If there no overlap, then invertibility is lost, and so is information.
If there is overlap, but it is little, then analysis information is lost (but not synthesis, which is more fundamental). Namely, from 0 to 0.5 times the sampling frequency, if "hop length" is 2, then analysis information for frequencies bewteen 0.25 and 0.5 is aliased. If hop length is 4, then 0.125 to 0.5 is aliased, and so on.
"Analysis information" is the very goal of transforming data in the first place (if all we cared for was preserving the input, simply don't do a transform). For STFT, it refers to time-frequency modulation information: a row captures (within the window's resolution) the instantaneous frequency and amplitude of the signal over time.
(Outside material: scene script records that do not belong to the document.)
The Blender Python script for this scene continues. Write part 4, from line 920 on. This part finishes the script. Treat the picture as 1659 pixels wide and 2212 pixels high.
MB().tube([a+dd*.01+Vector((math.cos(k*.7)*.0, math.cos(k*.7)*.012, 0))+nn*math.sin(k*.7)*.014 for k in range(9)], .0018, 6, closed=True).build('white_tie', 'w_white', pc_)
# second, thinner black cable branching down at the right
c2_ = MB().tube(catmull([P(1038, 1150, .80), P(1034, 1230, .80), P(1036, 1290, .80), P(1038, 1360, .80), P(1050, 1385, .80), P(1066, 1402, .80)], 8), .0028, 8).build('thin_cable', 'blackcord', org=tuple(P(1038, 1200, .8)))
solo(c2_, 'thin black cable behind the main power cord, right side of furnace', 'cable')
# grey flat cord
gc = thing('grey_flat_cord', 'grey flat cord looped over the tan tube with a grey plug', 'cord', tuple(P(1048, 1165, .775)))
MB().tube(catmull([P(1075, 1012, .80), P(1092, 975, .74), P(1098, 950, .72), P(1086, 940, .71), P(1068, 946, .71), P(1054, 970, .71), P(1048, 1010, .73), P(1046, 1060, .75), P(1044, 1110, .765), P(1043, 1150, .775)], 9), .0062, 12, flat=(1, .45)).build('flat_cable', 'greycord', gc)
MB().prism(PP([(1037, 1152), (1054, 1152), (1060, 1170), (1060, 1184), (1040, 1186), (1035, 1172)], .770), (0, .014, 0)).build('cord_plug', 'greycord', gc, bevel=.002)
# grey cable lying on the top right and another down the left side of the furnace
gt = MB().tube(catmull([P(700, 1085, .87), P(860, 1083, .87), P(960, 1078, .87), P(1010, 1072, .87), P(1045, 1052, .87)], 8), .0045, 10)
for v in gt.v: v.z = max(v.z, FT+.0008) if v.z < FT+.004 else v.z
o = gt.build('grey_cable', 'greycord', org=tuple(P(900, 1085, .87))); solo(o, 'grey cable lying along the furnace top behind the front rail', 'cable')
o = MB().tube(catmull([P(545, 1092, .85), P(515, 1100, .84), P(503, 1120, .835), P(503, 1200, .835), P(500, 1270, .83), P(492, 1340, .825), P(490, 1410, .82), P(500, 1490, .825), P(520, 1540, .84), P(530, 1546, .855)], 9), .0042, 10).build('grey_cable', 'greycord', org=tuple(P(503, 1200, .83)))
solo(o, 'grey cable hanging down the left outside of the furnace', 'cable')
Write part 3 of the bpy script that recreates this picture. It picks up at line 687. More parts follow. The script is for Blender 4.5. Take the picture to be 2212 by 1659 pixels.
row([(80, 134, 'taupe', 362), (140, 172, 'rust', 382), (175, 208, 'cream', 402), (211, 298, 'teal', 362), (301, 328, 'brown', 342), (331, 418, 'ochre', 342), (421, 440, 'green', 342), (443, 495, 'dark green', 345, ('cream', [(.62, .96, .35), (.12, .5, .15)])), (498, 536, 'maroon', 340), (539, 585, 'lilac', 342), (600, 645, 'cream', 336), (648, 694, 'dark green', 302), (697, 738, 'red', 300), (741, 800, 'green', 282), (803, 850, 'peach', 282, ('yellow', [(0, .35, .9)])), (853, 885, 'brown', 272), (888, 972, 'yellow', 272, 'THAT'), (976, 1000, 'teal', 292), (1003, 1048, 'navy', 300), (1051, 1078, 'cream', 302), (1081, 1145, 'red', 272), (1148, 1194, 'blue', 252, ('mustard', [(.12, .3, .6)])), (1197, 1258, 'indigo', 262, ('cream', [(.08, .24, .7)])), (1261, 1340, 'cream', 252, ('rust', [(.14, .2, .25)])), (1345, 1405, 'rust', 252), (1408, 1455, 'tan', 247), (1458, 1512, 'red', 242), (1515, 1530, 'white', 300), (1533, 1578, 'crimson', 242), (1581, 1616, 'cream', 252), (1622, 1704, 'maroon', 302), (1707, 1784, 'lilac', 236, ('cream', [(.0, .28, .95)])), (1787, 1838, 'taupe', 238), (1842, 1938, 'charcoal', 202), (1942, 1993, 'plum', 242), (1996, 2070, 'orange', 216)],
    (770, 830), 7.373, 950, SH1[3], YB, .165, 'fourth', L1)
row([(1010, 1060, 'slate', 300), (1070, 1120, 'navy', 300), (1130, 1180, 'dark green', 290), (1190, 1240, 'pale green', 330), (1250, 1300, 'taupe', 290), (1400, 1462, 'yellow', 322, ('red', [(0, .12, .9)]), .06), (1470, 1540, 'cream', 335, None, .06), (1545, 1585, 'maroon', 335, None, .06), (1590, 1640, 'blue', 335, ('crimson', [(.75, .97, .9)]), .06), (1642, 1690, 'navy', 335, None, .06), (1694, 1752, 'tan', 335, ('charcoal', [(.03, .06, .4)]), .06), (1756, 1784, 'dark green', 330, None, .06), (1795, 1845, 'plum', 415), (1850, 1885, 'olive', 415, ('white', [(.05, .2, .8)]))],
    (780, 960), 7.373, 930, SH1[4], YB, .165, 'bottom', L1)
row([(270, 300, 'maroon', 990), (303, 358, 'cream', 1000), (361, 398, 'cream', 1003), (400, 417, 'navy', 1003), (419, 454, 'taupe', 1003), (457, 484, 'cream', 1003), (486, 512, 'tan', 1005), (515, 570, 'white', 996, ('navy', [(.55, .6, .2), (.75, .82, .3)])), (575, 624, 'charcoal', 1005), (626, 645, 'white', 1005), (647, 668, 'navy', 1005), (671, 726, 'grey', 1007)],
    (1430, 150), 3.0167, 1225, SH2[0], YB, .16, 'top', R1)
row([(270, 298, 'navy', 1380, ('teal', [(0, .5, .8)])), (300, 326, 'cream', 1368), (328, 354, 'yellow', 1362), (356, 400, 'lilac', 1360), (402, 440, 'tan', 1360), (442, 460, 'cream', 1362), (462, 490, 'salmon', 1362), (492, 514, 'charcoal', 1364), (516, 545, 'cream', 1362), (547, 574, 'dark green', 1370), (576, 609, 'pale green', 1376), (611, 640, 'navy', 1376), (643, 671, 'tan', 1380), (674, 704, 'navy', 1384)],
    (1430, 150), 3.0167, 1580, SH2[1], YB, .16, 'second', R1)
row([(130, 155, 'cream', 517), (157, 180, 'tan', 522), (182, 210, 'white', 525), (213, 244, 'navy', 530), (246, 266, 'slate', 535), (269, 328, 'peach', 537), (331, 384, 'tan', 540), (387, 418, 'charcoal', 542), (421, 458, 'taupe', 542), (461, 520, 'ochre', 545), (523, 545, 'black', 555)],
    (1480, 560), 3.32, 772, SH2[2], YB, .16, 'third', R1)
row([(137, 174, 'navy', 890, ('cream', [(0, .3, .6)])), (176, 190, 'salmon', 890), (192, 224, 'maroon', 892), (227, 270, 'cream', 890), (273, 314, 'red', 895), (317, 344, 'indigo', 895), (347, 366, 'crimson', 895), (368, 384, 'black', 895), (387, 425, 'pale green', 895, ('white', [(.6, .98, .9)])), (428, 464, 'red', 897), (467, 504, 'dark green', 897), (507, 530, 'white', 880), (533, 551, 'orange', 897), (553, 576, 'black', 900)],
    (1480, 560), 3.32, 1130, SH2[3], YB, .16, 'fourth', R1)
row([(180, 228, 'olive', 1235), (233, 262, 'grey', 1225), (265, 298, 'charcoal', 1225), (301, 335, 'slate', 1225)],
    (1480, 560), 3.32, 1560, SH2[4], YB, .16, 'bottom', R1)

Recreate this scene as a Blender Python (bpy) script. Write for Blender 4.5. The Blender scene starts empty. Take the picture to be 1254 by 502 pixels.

The lesser the overlap (greater hop length), the less dynamics are captured.
The good news is, if all you seek is the spectrogram, i.e. absolute value of STFT (amplitude), then loss of this information is fairly minimal: taking absolute value globally shifts frequencies of every row toward low frequencies, and most often very low frequencies, which permits a generous hop length. This is proven for the wavelet transform, but the arguments will approximately hold for most STFT windowings.
Worth noting, strict invertibility is likewise lost for the spectrogram for any hop length other than 1; the extent of loss can be estimated via inversion algorithms like Griffin-Lim. However, if we cannot invert the raw STFT, it literally means we completely threw away segments of data; this is 100% irrecoverable unlike the modulus.
If processing power is a limitation, options are: 1) use a wider window, which increases frequency resolution at expense of time resolution but also permits greater hop size; 2) overlap-add.